Okulun, hani derler ya 'İllallah sınıfı'. Az çektirmez bize nöbetlerimizde. Ordan oraya koşanlar,şikayetler, tartışmalar vs vs vs......
Hani öğretmenler odasının haftada en az bir kez eleştiri yağmuruna tuttuğu sınıf. Koyu sohbetlerimizde sevgili Alican Hoca ( abi ) ki aynı zamanda velimdir kendisi; '' Arslan Hocam durumun farkındayım ama öğreniyor neticede bu çocuklar. Ben sınıfımda aktif gürültüyü hoş görüyorum. Gezinerek, konuşarak serbest davranarak da olsa öğreniyorlar neticede.'' cümleleri sarfederdi. Sınıfı 3. sınıf sbs de Türkiye ortalamasının üzerine çıkmış, ülke birincileri çıkarmış çok çok iyi akademik dereceye sahip bir sınıf.
Şimdi de biraz 4- Aaaaaaa? sınıfından bahsedeyim. Derslerde mükemmel bir grup çalışması sergilerler. Dersleri hazırlar,anlatır konuşur, tartışırlar. Aktif öğrenirler. Dışarıdan dinlediğinizde ders yapılmadığını düşünebilirsiniz. Tenefüslerde asgari düzeyde olumsuz davranış sergiler, göze batmazlar.
Öğretmenlerini bu aralar sınıfı bilerek terk edip dışarı çıkmışken yakalıyorum. Yakalaşıyoruz diyelim:) Bazen kulağı kapıda, bazen değil dolaşıyor koridorda. Kendi başlarına neler yapabildiklerini, nasıl davrandıklarını, sorumluluklarını yerine getirip getirmediklerini kontrolde. Sınıf şu an minumuma doğru hızla ilerleyen istenmeyen davranış sergilemekte.
Tahmin ettiğiniz üzere 4-A ve bizi istenmeyen davranış diye nitelendirdiğimiz davranışları asgari düzeye indirerek 4-Aaaaaaa diye şaşırtan aynı sınıf. Şaşırtmaya devam et bizi Alican Öğretmenim.

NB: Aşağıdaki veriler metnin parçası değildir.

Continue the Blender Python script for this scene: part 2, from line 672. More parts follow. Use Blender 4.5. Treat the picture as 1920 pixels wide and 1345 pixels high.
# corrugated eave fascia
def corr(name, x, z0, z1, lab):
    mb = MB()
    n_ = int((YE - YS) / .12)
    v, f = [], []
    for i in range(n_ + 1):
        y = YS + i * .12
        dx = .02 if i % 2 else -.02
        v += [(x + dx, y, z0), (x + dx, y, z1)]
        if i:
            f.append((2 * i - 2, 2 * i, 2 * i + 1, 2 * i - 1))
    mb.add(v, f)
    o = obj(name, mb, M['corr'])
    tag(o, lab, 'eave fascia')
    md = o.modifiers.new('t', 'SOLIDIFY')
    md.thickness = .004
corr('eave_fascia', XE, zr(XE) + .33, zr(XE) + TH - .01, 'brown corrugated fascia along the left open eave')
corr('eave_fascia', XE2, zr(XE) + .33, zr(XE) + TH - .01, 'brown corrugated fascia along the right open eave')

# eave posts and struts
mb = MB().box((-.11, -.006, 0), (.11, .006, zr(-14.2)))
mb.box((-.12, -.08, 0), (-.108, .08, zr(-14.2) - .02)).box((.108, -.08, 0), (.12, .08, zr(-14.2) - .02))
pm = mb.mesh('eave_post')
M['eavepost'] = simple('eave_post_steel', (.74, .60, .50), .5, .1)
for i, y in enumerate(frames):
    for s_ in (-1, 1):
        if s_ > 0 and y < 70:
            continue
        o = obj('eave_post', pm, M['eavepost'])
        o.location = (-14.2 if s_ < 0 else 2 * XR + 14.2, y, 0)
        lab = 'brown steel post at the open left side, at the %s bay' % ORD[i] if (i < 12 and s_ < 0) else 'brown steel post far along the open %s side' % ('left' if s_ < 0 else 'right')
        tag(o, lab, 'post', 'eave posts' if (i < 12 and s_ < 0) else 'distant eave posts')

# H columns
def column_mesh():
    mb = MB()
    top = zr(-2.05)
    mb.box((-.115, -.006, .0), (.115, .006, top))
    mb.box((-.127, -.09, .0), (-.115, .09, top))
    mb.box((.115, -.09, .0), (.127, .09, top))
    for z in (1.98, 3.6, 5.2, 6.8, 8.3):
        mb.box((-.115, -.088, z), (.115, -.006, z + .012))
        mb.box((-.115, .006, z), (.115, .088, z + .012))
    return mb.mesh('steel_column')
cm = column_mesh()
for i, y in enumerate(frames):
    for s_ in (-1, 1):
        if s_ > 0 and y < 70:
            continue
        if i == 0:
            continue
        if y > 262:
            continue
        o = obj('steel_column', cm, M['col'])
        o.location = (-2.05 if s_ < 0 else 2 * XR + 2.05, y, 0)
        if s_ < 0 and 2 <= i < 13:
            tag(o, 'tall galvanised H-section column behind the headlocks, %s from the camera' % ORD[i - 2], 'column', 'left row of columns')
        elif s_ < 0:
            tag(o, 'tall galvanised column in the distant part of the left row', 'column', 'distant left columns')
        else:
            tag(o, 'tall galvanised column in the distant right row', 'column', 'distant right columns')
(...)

Peki ne oldu da 4-5 gün öncesinde sihirli bir değnek dokunmuşcasına herşey değişti? Öğretmenim eline bildiğimiz bir değnek alarak davranışları baskıladı mı? Yoksa tüm bu değişim öğrencilerin kendi isteği mi? Sanırım bir ağaç dalının yaptığı etki o dal veya tutan el kaybolduğunda kaybolurdu. Ama öğretmenim sınıfta değilken bile sürüyor, sorumluklar yerine geliyor.
Alican öğretmenim kararlı. Bir hafta veya bir aya mal olsa bile değişim gerçekleşecek!!!
İlk günü sadece dersin kendilerine ait olduğunu diledikleri gibi kullanabileceklerini hissettirmekle geçirdi öğretmenim. Kimseye sessiz olalım, dinleyelim,hazır olalım vs demedi. Hazır olduklarında başladı. Kaybedilen zamanın onlara ait olduğunu anlattı belki de. Ne yaptı, neler söyledi adım adım bilmiyorum. Bildiğim, kimseyi uyarmadı, onlarla konuştu sadece.
Bildiğim diğer birşey, DEĞİŞİM gerektiğini fark eden ve gerçekleştirmek için bir planı olan bir öğretmeni hayran hayran izlediğim bu günlerde.
İki yol vardır önünüzde: değişime ihtiyacınız yoktur; o zaman şikayet etmeye de hakkınız yoktur.
Rahatsızsanız değişime ihtiyacınız vardır ve bu da ancak zinciri bir yerden kırarak, döngüyü kopararak gerçekleşir.
Sevgili öğretmenim,velim Alican Bingölbalı, dilim döndüğünce anlattım seni. Yanlışım eksiğim kusur sayılmasın. Düzeltirim eklerim, abimi takipteyim.